Bakunin's anarchism can indeed appeal to a "teenager" where hormones and an urge to action can easily blind anyone to obvious deficiencies in one's "heroes". To my mind it is sad that too many otherwise rational people in the anarchist movement try to cover up the glaring deficiencies of someone who deserves far less than Proudhon to be seen as a "founder". As to the romantic trend of pseudo-anarchism popular in some quarters today where minor riots are seen as a substitute for real movement building and where sympathy is extended to pretty well anyone with criminal intent providing they can mouth PC rhetoric above the level achievable by any three year old- well, once more, of course.
As to what happened in Montreal i can just imagine the sort of results that would happen here in Winnipeg with a well publicized police strike. The differences would be instructive. Six banks ??? That would be what happened in the FIRST six hours once robbers realized the strike was for real. Arsons? Twelve ? It's hard to say. Here in Winnipeg that may be a very bad day with the police. But the local street gangs have gone on to new initiation fads so there may easily be less. Broken glass and looting of shops ? Not likely. maybe Winnipeg thugs are just too lazy and disorganized to form a mob. Maybe a bit in some neighbourhoods, but less than in Montreal. Killings ? Make it 6 or 10 not one. Pinker didn't mention simple assaults or robberies, but Winnipeg would probably have at least twice as many as Montreal experienced in that time. Etc. Appreciate that Winnipeg circa 2006 is NOT Montreal circa 1969. It's not even Montreal today. With a population of about 1/5th that of Montreal Winnipeg would far exceed what happened then in many ways and have far less crime in others.
Nobody except those who expend tremendous effort in justifying criminals while looking down their snotty noses at ordinary people can imagine that a simple immediate release from the state would result in-at best- something like what happened in Montreal in Pinker's adolescence. But...I am still an anarchist.
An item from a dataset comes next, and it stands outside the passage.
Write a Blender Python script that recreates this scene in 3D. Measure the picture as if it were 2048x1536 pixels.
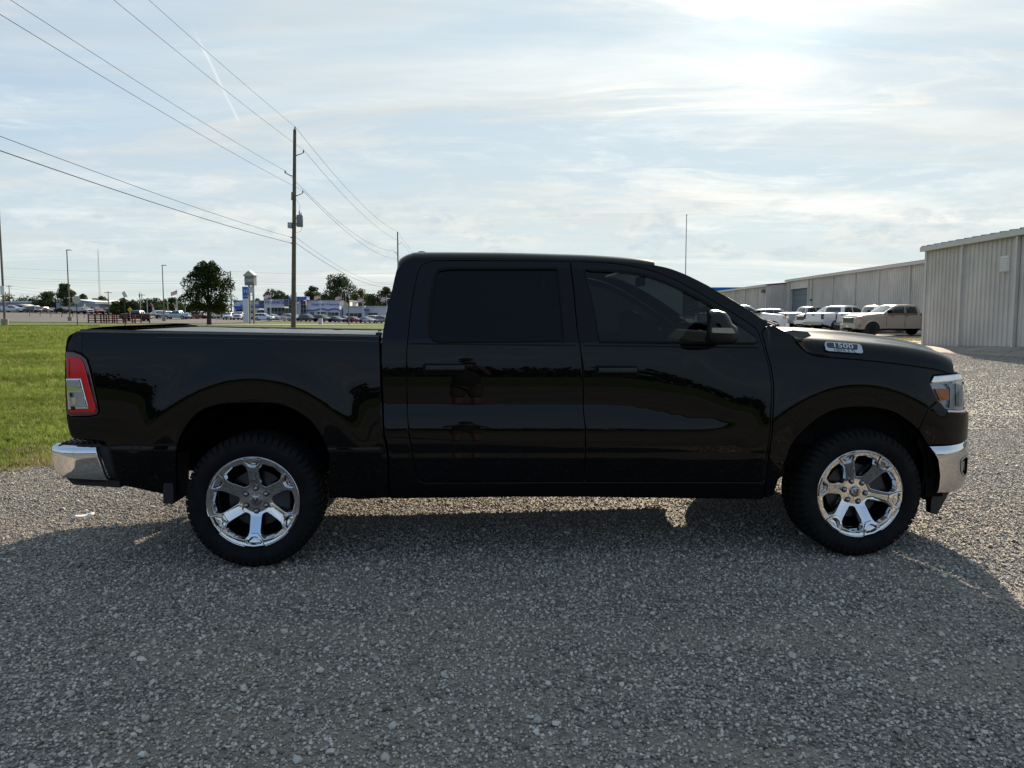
import bpy, bmesh, math, random
import numpy as np
from mathutils import Vector, Matrix
from mathutils.geometry import delaunay_2d_cdt

for o in list(bpy.data.objects): bpy.data.objects.remove(o)
S = bpy.context.scene
COL = S.collection
R = math.radians

# ------------------------------------------------------------------ camera
F, PIT, CY, CAMH = 1480.0, R(4.5), 739.43, 1.517
cam = bpy.data.cameras.new('camera'); camo = bpy.data.objects.new('camera', cam); COL.objects.link(camo)
cam.sensor_width = 36; cam.lens = 36 * F / 2048; cam.shift_y = -(768 - CY) / 2048
cam.clip_start = 0.02; cam.clip_end = 9000
camo.location = (0, 0, CAMH); camo.rotation_euler = (R(90) - PIT, 0, 0)
S.camera = camo

# ------------------------------------------------------------------ light and sky
SUN_AZ, SUN_EL = R(19.3), R(23.5)
SUN_DIR = Vector((math.sin(SUN_AZ) * math.cos(SUN_EL), math.cos(SUN_AZ) * math.cos(SUN_EL), math.sin(SUN_EL)))
sl = bpy.data.lights.new('sun', 'SUN'); slo = bpy.data.objects.new('sun', sl); COL.objects.link(slo)
sl.energy = 5.0; sl.angle = R(0.6); sl.color = (1.0, 0.85, 0.66)
slo.rotation_euler = (-SUN_DIR).to_track_quat('-Z', 'Y').to_euler()
S.view_settings.view_transform = 'Standard'; S.view_settings.look = 'None'
S.view_settings.exposure = 0.80; S.view_settings.gamma = 1.0; S.view_settings.use_curve_mapping = False
S.cycles.max_bounces = 8; S.cycles.transparent_max_bounces = 16; S.cycles.sample_clamp_indirect = 8
S.cycles.caustics_reflective = False; S.cycles.caustics_refractive = False

class NT:
    """small node-tree writer"""
    def __init__(s, tree): s.t = tree; tree.nodes.clear()
    def n(s, typ, ins=None, **kw):
        nd = s.t.nodes.new(typ)
        for k, v in kw.items(): setattr(nd, k, v)
        for k, v in (ins or {}).items(): s.set(nd, k, v)
        return nd
    def set(s, nd, k, v):
        sk = nd.inputs[k]
        if isinstance(v, bpy.types.NodeSocket): s.t.links.new(v, sk)
        elif isinstance(v, bpy.types.Node): s.t.links.new(v.outputs[0], sk)
        else:
            if sk.type == 'RGBA' and len(v) == 3: v = (*v, 1)
            sk.default_value = v
    def m(s, op, a, b=None, c=None, clamp=False):
        nd = s.t.nodes.new('ShaderNodeMath'); nd.operation = op; nd.use_clamp = clamp
        for i, v in enumerate((a, b, c)):
            if v is not None: s.set(nd, i, v)
        return nd.outputs[0]
    def vm(s, op, a, b=None, out=0):
        nd = s.t.nodes.new('ShaderNodeVectorMath'); nd.operation = op
        s.set(nd, 0, a)
        if b is not None: s.set(nd, 1 if op != 'SCALE' else 3, b)
        return nd.outputs[out]
    def mix(s, f, a, b, blend='MIX'):
        nd = s.t.nodes.new('ShaderNodeMix'); nd.data_type = 'RGBA'; nd.blend_type = blend
        s.set(nd, 0, f)
        for i, v in ((6, a), (7, b)): s.set(nd, i, v)
        return nd.outputs[2]
    def ramp(s, f, stops):
        nd = s.t.nodes.new('ShaderNodeValToRGB'); e = nd.color_ramp.elements
        while len(e) < len(stops): e.new(0.5)
        for el, (p, c) in zip(e, stops):
            el.position = p; el.color = (c, c, c, 1) if isinstance(c, (int, float)) else (*c, 1)
        s.set(nd, 0, f); return nd.outputs[0]
    def noise(s, vec, scale, detail=4, rough=0.55, dist=0.0, out=0):
        nd = s.n('ShaderNodeTexNoise', {'Scale': scale, 'Detail': detail, 'Roughness': rough, 'Distortion': dist})
        if vec is not None: s.set(nd, 'Vector', vec)
        return nd.outputs[out]
    def mapr(s, v, a, b, c, d, smooth=True):
        nd = s.n('ShaderNodeMapRange', {0: v, 1: a, 2: b, 3: c, 4: d}, interpolation_type='SMOOTHSTEP' if smooth else 'LINEAR')
        return nd.outputs[0]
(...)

Why ?
Unlike Pinker I grew up in a small town in Saskatchewan where there was a grand total of one time that the police came to down- to take a man into custody who had murdered his wife and who had come down to the general store to confess and wait for the Mounties. Seems like Pinker and I have seen different experiments run and have drawn different conclusions from them. I have drawn the conclusion that, given slow gradual change towards a less statist society, that different living arrangements can reduce and perhaps even eliminate the need for police. It actually worked and I had 13 years of observation to generalize from. Pinker had 24 hours.
The bottom line is that the "anarchism" that Pinker found so much in contradiction to reality is not all of modern anarchism. It may indeed be the anarchism of Bakunin. In Bakunin's time the police in the majority of European countries represented little more than tax collectors preying on peasant communities who upheld their own "law and order", just like the people in my home town did. It may indeed also be the "anarchism" of far too many people who mistake a violent outlook for commitment to just social change. These people exist today. They have always existed. It's the old con of gathering followers by beating your chest harder and yelling louder.
The "anarchism" that Pinker found to be false is a false anarchism. Period. end of discussion.